Ok as my previous post stated I'm working the day shift. I guess you would call it the mid-shift. It's strangely boring you would think I would have a whole bunch of time to practice but I have a pole up at home and I don't like practicing at work I get self conscious. Strange I suppose I take my clothes off in front of all of you. As I'm sitting here watching other people practice I fond myself continuously amazed that we jump literally jump around in a minimum of 6" heels usually it's 7 or 8. Maybe that's why athletes like strippers they respect what we do as a sport. I know that is not at all true, actually athletes don't like me. Speaking of I wonder if it looks like I have any muscle definition on stage. I typically don't worry about these things, but I know the girl currently on stage doesn't look like that I mean I know she lost weight but I didn't think she turned into a body builder. Maybe she hits the gym a ton. Speaking of I'm pumped to hit the gym tomorrow, I'm hoping it provides me with more grace and strength, or at least I hope my forearms pump and I don't rip a fingernail off.
The girl on stage is whompping out to some dub step and is the chick with the scares.
To be perfectly honest I really can't wait to be done with school and be done with this, it doesn't really matter that I love my job a whole ton it's just a totally strange world and I'm looking forward to being a "normal" member or society again. I wonder if it wick be like when people in the army come back from war where they make them decompress and then rein duct them to society. Maybe I'll just travel for a year, I suppose that's just wishful thinking right now. It comes to my attention everyday that I haven't been on vacation in a long time. It's my own fault I was so tired of airports and airplanes at the end of the Chicago thing.
New strippers are funny I mean I totally remember those days and I'm so glad I'm out of them.
I hate when girls use their phone on stage. I say this as I have an iPad out on the floor, but really you could be getting a work out rather than working out your thumbs.
I'm sure your all very tired of my internal brain vomit. Unfortunately I don't really care. My goal for the remainder of the week is to catch up on homework and become a morning person. Mornings would be so easy if I had something super amazing to look forward to. I mean don't get me wrong school is amazing but I need like a party with Harry Belefonte every morning to get me going.
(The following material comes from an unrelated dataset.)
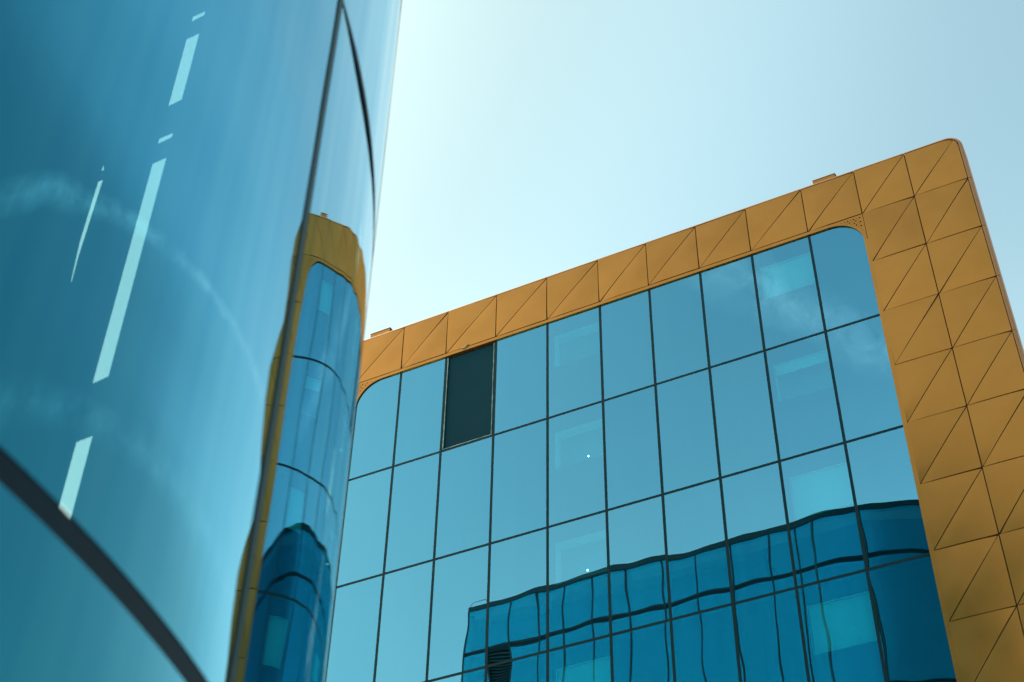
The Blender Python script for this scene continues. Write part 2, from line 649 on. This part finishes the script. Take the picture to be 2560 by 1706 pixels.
def pane(x0, x1, z0, z1, seed, wav, gy=GY, nx=12, nz=22):
    bm = bmesh.new()
    grid = []
    pil = random.uniform(-1, 1) * 0.0007
    for j in range(nz + 1):
        row = []
        for i in range(nx + 1):
            s_, t_ = i / nx, j / nz
            x = x0 + (x1 - x0) * s_
            z = z0 + (z1 - z0) * t_
            d = pil * 16 * s_ * (1 - s_) * t_ * (1 - t_)
            p = Vector((x * 0.55, seed * 3.7, z * 0.45))
            d += wav * noise.noise(p)
            p = Vector((x * 1.5 + 40, seed * 5.1, z * 1.2))
            d += wav * 0.26 * noise.noise(p)
            row.append(bm.verts.new((x, gy + d, z)))
        grid.append(row)
    for j in range(nz):
        for i in range(nx):
            f = bm.faces.new((grid[j][i], grid[j][i + 1], grid[j + 1][i + 1], grid[j + 1][i]))
            f.smooth = True
    return bm


for r, (zt_, zb_) in enumerate(zip(ROWS, ROWS[1:])):
    for c, (ua, ub) in enumerate(zip(COLS, COLS[1:])):
        x0, x1 = U(ua) + (0 if c == 0 else MW), U(ub) - (0 if c == 9 else MW)
        if c == 0:
            x0 -= 0.06
        if c == 9:
            x1 += 0.06
        z1, z0 = Z(zt_) - (0 if r == 0 else MW), Z(zb_) + MW
        if r == 0 and c == 2:
            z1 = gz - 0.055
            o = box_obj("blank_panel", BOARD, gold, x0 + 0.035, x1 - 0.05, GY + 0.045, GY + 0.068, z0 + 0.05, z1)
            o["label"] = "dark blank panel filling a missing pane"
            # ragged old sealant along three sides
            for (ax, az), (bx, bz) in (((x1 - 0.03, z0 + 0.03), (x1 - 0.03, z1)), ((x0 + 0.02, z0 + 0.03), (x0 + 0.02, z1)), ((x0 + 0.02, z0 + 0.02), (x1 - 0.02, z0 + 0.02))):
                bm = bmesh.new()
                k = 46
                prev = None
                for i in range(k + 1):
                    t = i / k
                    px, pz = ax + (bx - ax) * t, az + (bz - az) * t
                    w0 = 0.004 + 0.010 * max(0, noise.noise(Vector((px * 6, pz * 6, 1.3))) + 0.25)
                    nx_, nz_ = (1, 0) if abs(bx - ax) < 0.01 else (0, 1)
                    jx = 0.006 * noise.noise(Vector((px * 9, pz * 9, 7.7)))
                    yv = GY - 0.004
                    cur = [bm.verts.new((px + nx_ * (jx - w0), yv, pz + nz_ * (jx - w0))),
                           bm.verts.new((px + nx_ * (jx + w0), yv, pz + nz_ * (jx + w0))),
                           bm.verts.new((px + nx_ * (jx + w0), yv + 0.03, pz + nz_ * (jx + w0))),
                           bm.verts.new((px + nx_ * (jx - w0), yv + 0.03, pz + nz_ * (jx - w0)))]
                    if prev:
                        for q in range(4):
                            bm.faces.new((prev[q], prev[(q + 1) % 4], cur[(q + 1) % 4], cur[q]))
                    prev = cur
                bmesh.ops.recalc_face_normals(bm, faces=bm.faces)
                link("sealant_strip", bm, SEAL, gold)
            box_obj("window_rim", MULL, gold, x0, x1, GY + 0.07, GY + 0.09, z0, z1 + 0.05)
            continue
        wav = 0.0036
        if c == 9:
            wav = 0.0045
        bm = pane(x0, x1, z0, z1, 0.0 if c < 8 else 0.02 * (c - 7), wav)
        link("window_pane", bm, GLASS, gold)
        # whatever is behind the glass
        inx = {4: 1, 8: 1}.get(c)
        wy = GY + 0.14
        if inx and r < 5:
            H = (Z(zt_) if r else Z(10.687)) - Z(zb_)
            zt0 = Z(zb_) + H
            ox0, ox1 = x0 + 0.055 * S * 0.58, x1 + 0.01
            oz1, oz0 = zt0 - 0.115 * H, zt0 - 0.47 * H
            if r == 0:
                oz0 = zt0 - 0.465 * H
            dep = 0.34 if c == 4 else 0.30
            bm = bmesh.new()
            # frame wall round the opening
            box(bm, x0 - MW, ox0, wy, wy + 0.05, Z(zb_), zt0)
            box(bm, ox1, x1 + MW, wy, wy + 0.05, Z(zb_), zt0)
            box(bm, ox0, ox1, wy, wy + 0.05, oz1, zt0)
            box(bm, ox0, ox1, wy, wy + 0.05, Z(zb_), oz0)
            link("spandrel", bm, BACK, gold)
            bm = bmesh.new()
            yb = wy + 0.052
            box(bm, ox0 - 0.04, ox0, yb, yb + dep, oz0 - 0.04, oz1 + 0.04)
            box(bm, ox1, ox1 + 0.04, yb, yb + dep, oz0 - 0.04, oz1 + 0.04)
            box(bm, ox0, ox1, yb, yb + dep, oz1, oz1 + 0.04)
            box(bm, ox0, ox1, yb, yb + dep, oz0 - 0.04, oz0)
            rv = link("window_recess", bm, PLASTER, gold)
            bm = bmesh.new()
            box(bm, ox0 - 0.04, ox1 + 0.04, yb + dep + 0.002, yb + dep + 0.03, oz0 - 0.04, oz1 + 0.04)
            link("back_wall", bm, ROOM, rv)
            drop = 0
            if c == 8:
                drop = (1.0, 0.26, 0.93, 1.0, 1.0)[r]
            elif r == 3:
                drop = 0.55
            if drop:
                bm = bmesh.new()
                n_s = max(3, int((oz1 - oz0) * drop / 0.03))
                ybl = yb + 0.06
                zs = oz1 - 0.01
                st = ((oz1 - oz0) * drop - 0.015) / n_s
                # louvred cloth: each slat a shallow tilted fold, all in one connected sheet
                cur = None
                for q in range(n_s):
                    rows = [(zs - q * st, ybl), (zs - q * st - st * 0.82, ybl - 0.013), (zs - q * st - st * 0.98, ybl + 0.002)]
                    for zz_, yy_ in rows:
                        nxt = (bm.verts.new((ox0 + 0.03, yy_, zz_)), bm.verts.new((ox1 - 0.005, yy_, zz_)))
                        if cur:
                            bm.faces.new((cur[0], cur[1], nxt[1], nxt[0]))
                        cur = nxt
                link("window_blind", bm, BLIND, rv)
            if c == 4 and r in (1, 2):
                bm = bmesh.new()
                lx = x0 + (x1 - x0) * (0.66 if r == 1 else 0.60)
                lz = zt0 - H * (0.415 if r == 1 else 0.40)
                bmesh.ops.create_uvsphere(bm, u_segments=12, v_segments=8, radius=0.022)
                bmesh.ops.translate(bm, verts=bm.verts, vec=(lx, yb + 0.05, lz))
                link("downlight", bm, LAMP, rv, smooth=True)
        else:
            box_obj("spandrel", BACK, gold, x0 - MW + 0.002, x1 + MW - 0.002, wy, wy + 0.05, Z(zb_), Z(zt_))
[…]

There was a chef once who made me breakfast in bed but is suppose that doesn't count I was on vacation.
Scar girl walks hunched over, I hate when people just look like victims it makes me really sad.
What is happening right now which is four people singing along to let the bodies hit the floor I think is the reason I don't consider myself friendly with them and perhaps the reason I don't really like this mid-shift thing. It's that whole not knowing everyone thing and the dj playing me bad music. Oh well it's not the end of the world.
Absolutely none of this has been coherent and the sad part is all I can think of today is the dj for Chicago saying "live and in color till 5am" I seriously think this is the last time I ever come in for a mid shift this is embarrassing and I'm getting angry. Like to the point where I want to tell people how to do their job and that they suck. Really none of it is there fault it is the fault of the fact that no one comes in right now. The real question is how do I make this more fun. This girl on stage is trying to steal my moves, little girl that's not a very good idea. This girl needs to be careful with what she eats or take vitamins she has some really knurly bruises maybe she has a disorder. Maybe I'm finding a reason to complain. I hope in the next two hours someone amazing comes in. In the mean time I'll be playing monopoly with myself and avoiding these very annoying young girls.